Brown detailed on Lucky Dogs that he was hit by Walls moments after a pit stop that included repairs to the rear diffuser of his Red Bull Ampol Racing Ford Mustang.
That damage had been inflicted amid the confusion when Safety Car boards and flags were waved at some posts in error on the opening lap.
Brown struggled for speed as a result but was unaware of the damage until being told by the team that his pit stop would be a long one due to repairs.
He emerged from the lap 20 stop in 20th on the road, directly ahead of Walls in the team’s new-for-2026 third entry.
“I get back out there and I’m raging, like a little bit angry at this point,” Brown recalled.
“So I get out there, warming up my tyres, Jackson Walls is coming down the main straight and I was like, ‘oh, I’ve got four tyres, Jackson’s just gonna let me go’.

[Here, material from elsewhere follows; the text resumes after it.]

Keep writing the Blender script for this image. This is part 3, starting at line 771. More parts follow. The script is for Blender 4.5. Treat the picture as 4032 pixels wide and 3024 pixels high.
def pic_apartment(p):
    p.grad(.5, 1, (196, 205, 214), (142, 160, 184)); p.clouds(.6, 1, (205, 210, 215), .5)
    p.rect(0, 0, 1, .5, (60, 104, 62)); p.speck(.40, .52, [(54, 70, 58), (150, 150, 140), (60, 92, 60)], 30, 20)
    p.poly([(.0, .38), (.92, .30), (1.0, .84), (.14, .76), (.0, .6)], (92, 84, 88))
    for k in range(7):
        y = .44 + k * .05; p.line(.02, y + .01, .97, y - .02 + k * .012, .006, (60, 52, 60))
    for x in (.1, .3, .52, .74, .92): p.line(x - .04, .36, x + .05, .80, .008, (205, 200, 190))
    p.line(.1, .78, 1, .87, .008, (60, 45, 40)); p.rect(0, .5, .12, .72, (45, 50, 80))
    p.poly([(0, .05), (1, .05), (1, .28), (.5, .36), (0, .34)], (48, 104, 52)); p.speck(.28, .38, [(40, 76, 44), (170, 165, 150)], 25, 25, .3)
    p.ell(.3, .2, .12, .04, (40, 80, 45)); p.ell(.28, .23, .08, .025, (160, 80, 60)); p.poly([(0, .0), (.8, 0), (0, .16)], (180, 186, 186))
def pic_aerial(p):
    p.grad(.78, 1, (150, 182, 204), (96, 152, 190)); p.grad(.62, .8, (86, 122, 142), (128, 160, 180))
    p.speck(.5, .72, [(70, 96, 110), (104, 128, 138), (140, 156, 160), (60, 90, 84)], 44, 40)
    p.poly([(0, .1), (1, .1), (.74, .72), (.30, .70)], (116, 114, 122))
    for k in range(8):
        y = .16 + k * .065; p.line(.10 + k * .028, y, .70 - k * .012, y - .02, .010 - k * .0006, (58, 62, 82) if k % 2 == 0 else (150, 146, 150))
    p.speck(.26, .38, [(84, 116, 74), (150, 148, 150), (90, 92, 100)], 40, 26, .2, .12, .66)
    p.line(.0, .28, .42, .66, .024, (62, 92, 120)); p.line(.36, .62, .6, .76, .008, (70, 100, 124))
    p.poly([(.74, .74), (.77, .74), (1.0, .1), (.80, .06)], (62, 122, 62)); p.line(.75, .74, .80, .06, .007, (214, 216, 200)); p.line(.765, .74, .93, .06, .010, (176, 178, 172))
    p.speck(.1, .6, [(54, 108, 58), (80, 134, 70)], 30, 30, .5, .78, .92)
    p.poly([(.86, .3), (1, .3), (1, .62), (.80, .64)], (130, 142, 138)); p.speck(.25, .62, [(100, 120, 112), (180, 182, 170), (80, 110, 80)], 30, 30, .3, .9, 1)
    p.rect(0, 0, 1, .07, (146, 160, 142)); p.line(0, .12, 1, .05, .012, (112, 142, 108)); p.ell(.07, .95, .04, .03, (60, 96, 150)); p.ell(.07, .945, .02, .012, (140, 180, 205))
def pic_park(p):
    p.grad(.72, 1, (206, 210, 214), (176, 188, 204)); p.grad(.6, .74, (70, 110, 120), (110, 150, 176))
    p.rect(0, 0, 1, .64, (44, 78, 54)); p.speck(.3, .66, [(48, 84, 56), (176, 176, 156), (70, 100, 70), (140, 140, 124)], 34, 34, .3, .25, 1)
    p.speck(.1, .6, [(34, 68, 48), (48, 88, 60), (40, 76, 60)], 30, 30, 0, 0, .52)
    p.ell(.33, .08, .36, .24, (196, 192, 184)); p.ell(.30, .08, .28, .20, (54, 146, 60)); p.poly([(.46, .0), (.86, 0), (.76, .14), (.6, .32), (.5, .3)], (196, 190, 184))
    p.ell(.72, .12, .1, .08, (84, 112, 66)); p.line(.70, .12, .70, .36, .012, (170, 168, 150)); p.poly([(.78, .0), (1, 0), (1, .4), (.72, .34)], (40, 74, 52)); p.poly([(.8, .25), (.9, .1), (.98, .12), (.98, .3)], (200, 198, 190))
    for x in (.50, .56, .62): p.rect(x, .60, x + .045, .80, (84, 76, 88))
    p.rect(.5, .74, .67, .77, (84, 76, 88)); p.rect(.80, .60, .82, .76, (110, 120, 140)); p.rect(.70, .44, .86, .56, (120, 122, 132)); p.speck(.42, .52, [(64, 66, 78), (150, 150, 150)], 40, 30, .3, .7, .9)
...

“I come through Turn 2, come through Turn 3 and he shows the nose into four, locks up, hits me in the rear, my rear diffuser drops down again.
“Everything they just fixed, literally three corners into my next stint, my own teammate has undone!”

While noting “we get in a lot of trouble if you hit each other”, Brown could barely contain his laugher as he recounted the incident.
“I could not believe it. I was in the car, I was like, ‘guys, Jackson just hit me’,” he said.
Brown struggled home 17th in that race before banking a fourth, a 13th and a sixth in the remaining heats.
He led teammate Broc Feeney to the flag in Race 2, having undercut his fellow Red Bull Ampol driver by only taking two tyres in his pit stop.
Team manager Mark Dutton explained to Speedcafe post-race that Brown was told to let Feeney by, but only if he was holding his teammate up.
Brown affirmed Dutton’s explanation that no team orders were broken as Feeney’s charge faded during the closing laps.
“At the end of the day… we don’t force either of us to make a strategy,” noted Brown of the scenario.
“Marty (Feeney’s race engineer Martin Short) chose the strategy of doing four tyres.
“We chose the strategy of doing two tyres and, just in that race, our strategy worked out better.
“It’s not that we didn’t listen to team orders. When he got there, I was like, ‘well, I don’t really think I need to let him pass, he’s not on me’.
“He never got to my rear bar at any stage.”